Given exercise |
All the data should be repeated exactly. Any image in it is left out.

Data |
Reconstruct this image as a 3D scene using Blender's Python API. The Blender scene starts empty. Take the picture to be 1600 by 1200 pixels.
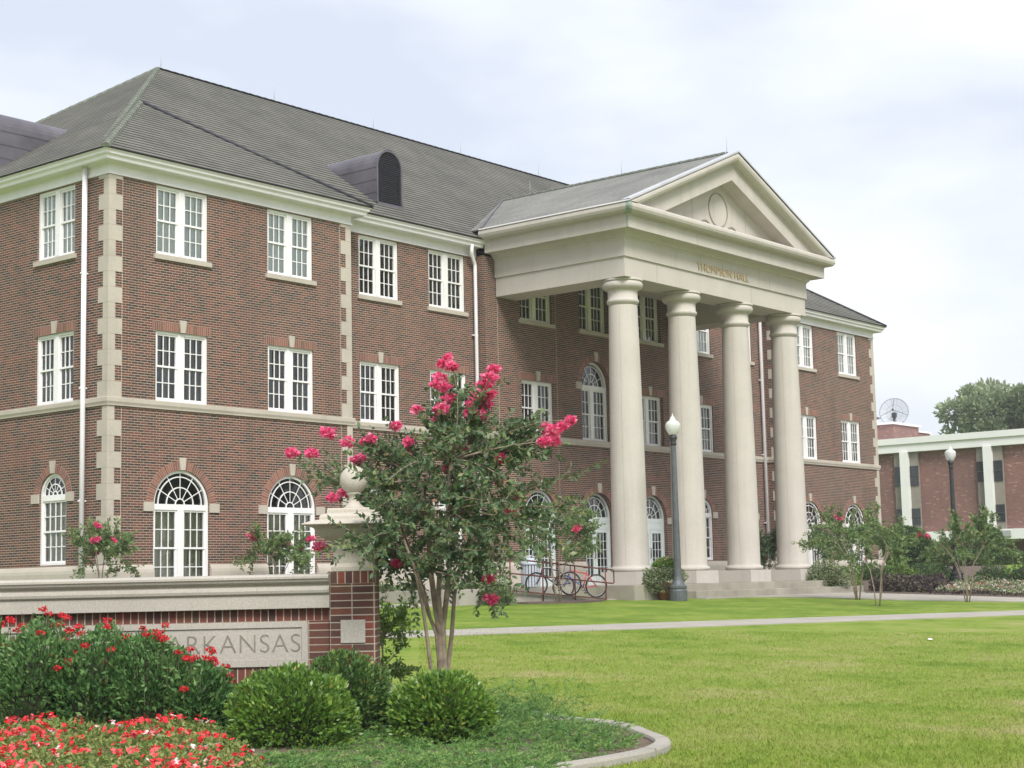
import bpy, math, random
import numpy as np
from mathutils import Vector, Matrix
random.seed(7); RNG = np.random.default_rng(11)
S = bpy.context.scene
COL = S.collection
# ------------------------------------------------------------------ camera
F_PX = 2555.4
YAW, PITCH, ROLL = 0.886309, 0.120733, -0.0217766
cy, sy, cp, sp = math.cos(YAW), math.sin(YAW), math.cos(PITCH), math.sin(PITCH)
FW = Vector((sy*cp, cy*cp, sp)); RT = Vector((cy, -sy, 0)); UP = RT.cross(FW)
cr, sr = math.cos(ROLL), math.sin(ROLL)
R2 = RT*cr + UP*sr; U2 = UP*cr - RT*sr
cam_d = bpy.data.cameras.new('camera'); cam = bpy.data.objects.new('camera', cam_d); COL.objects.link(cam)
cam_d.sensor_width = 36; cam_d.lens = F_PX/1600*36; cam_d.clip_start = .1; cam_d.clip_end = 3000
cam.matrix_world = Matrix(((R2.x, U2.x, -FW.x, 0), (R2.y, U2.y, -FW.y, 0), (R2.z, U2.z, -FW.z, 0), (0, 0, 0, 1)))
S.camera = cam
# ------------------------------------------------------------------ light
SUN_EL, SUN_AZ = math.radians(46), math.radians(214)     # azimuth of the sun measured clockwise from +y
w = bpy.data.worlds.new('World'); S.world = w; w.use_nodes = True
nt = w.node_tree; nt.nodes.clear()
def N(nt, t, **k):
    n = nt.nodes.new(t)
    for a, b in k.items():
        if a.startswith('i_'): n.inputs[a[2:].replace('_', ' ')].default_value = b
        else: setattr(n, a, b)
    return n
out = N(nt, 'ShaderNodeOutputWorld')
sky = N(nt, 'ShaderNodeTexSky', sky_type='NISHITA', sun_disc=False, sun_elevation=SUN_EL, sun_rotation=SUN_AZ, air_density=1.3, dust_density=3.0)
bg1 = N(nt, 'ShaderNodeBackground', i_Strength=.10); nt.links.new(sky.outputs[0], bg1.inputs[0])
tc = N(nt, 'ShaderNodeTexCoord')
mp = N(nt, 'ShaderNodeMapping'); mp.inputs['Scale'].default_value = (1, 1, 2.6); mp.inputs['Location'].default_value = (.5, .35, .1)
nt.links.new(tc.outputs['Generated'], mp.inputs[0])
no = N(nt, 'ShaderNodeTexNoise', i_Scale=2.3, i_Detail=5.0, i_Roughness=.5); nt.links.new(mp.outputs[0], no.inputs[0])
cl = N(nt, 'ShaderNodeValToRGB'); e = cl.color_ramp.elements
e[0].position = .40; e[0].color = (.62, .665, .765, 1); e[1].position = .60; e[1].color = (.93, .935, .94, 1)
x_ = cl.color_ramp.elements.new(.5); x_.color = (.78, .81, .88, 1)
nt.links.new(no.outputs[0], cl.inputs[0])
bg2 = N(nt, 'ShaderNodeBackground', i_Strength=.66); nt.links.new(cl.outputs[0], bg2.inputs[0])
mx = N(nt, 'ShaderNodeMixShader'); mx.inputs[0].default_value = .88
nt.links.new(bg1.outputs[0], mx.inputs[1]); nt.links.new(bg2.outputs[0], mx.inputs[2]); nt.links.new(mx.outputs[0], out.inputs[0])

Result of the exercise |
Reconstruct this image as a 3D scene using Blender's Python API. The Blender scene starts empty. Take the picture to be 1600 by 1200 pixels.
import bpy, math, random
import numpy as np
from mathutils import Vector, Matrix
random.seed(7); RNG = np.random.default_rng(11)
S = bpy.context.scene
COL = S.collection
# ------------------------------------------------------------------ camera
F_PX = 2555.4
YAW, PITCH, ROLL = 0.886309, 0.120733, -0.0217766
cy, sy, cp, sp = math.cos(YAW), math.sin(YAW), math.cos(PITCH), math.sin(PITCH)
FW = Vector((sy*cp, cy*cp, sp)); RT = Vector((cy, -sy, 0)); UP = RT.cross(FW)
cr, sr = math.cos(ROLL), math.sin(ROLL)
R2 = RT*cr + UP*sr; U2 = UP*cr - RT*sr
cam_d = bpy.data.cameras.new('camera'); cam = bpy.data.objects.new('camera', cam_d); COL.objects.link(cam)
cam_d.sensor_width = 36; cam_d.lens = F_PX/1600*36; cam_d.clip_start = .1; cam_d.clip_end = 3000
cam.matrix_world = Matrix(((R2.x, U2.x, -FW.x, 0), (R2.y, U2.y, -FW.y, 0), (R2.z, U2.z, -FW.z, 0), (0, 0, 0, 1)))
S.camera = cam
# ------------------------------------------------------------------ light
SUN_EL, SUN_AZ = math.radians(46), math.radians(214)     # azimuth of the sun measured clockwise from +y
w = bpy.data.worlds.new('World'); S.world = w; w.use_nodes = True
nt = w.node_tree; nt.nodes.clear()
def N(nt, t, **k):
    n = nt.nodes.new(t)
    for a, b in k.items():
        if a.startswith('i_'): n.inputs[a[2:].replace('_', ' ')].default_value = b
        else: setattr(n, a, b)
    return n
out = N(nt, 'ShaderNodeOutputWorld')
sky = N(nt, 'ShaderNodeTexSky', sky_type='NISHITA', sun_disc=False, sun_elevation=SUN_EL, sun_rotation=SUN_AZ, air_density=1.3, dust_density=3.0)
bg1 = N(nt, 'ShaderNodeBackground', i_Strength=.10); nt.links.new(sky.outputs[0], bg1.inputs[0])
tc = N(nt, 'ShaderNodeTexCoord')
mp = N(nt, 'ShaderNodeMapping'); mp.inputs['Scale'].default_value = (1, 1, 2.6); mp.inputs['Location'].default_value = (.5, .35, .1)
nt.links.new(tc.outputs['Generated'], mp.inputs[0])
no = N(nt, 'ShaderNodeTexNoise', i_Scale=2.3, i_Detail=5.0, i_Roughness=.5); nt.links.new(mp.outputs[0], no.inputs[0])
cl = N(nt, 'ShaderNodeValToRGB'); e = cl.color_ramp.elements
e[0].position = .40; e[0].color = (.62, .665, .765, 1); e[1].position = .60; e[1].color = (.93, .935, .94, 1)
x_ = cl.color_ramp.elements.new(.5); x_.color = (.78, .81, .88, 1)
nt.links.new(no.outputs[0], cl.inputs[0])
bg2 = N(nt, 'ShaderNodeBackground', i_Strength=.66); nt.links.new(cl.outputs[0], bg2.inputs[0])
mx = N(nt, 'ShaderNodeMixShader'); mx.inputs[0].default_value = .88
nt.links.new(bg1.outputs[0], mx.inputs[1]); nt.links.new(bg2.outputs[0], mx.inputs[2]); nt.links.new(mx.outputs[0], out.inputs[0])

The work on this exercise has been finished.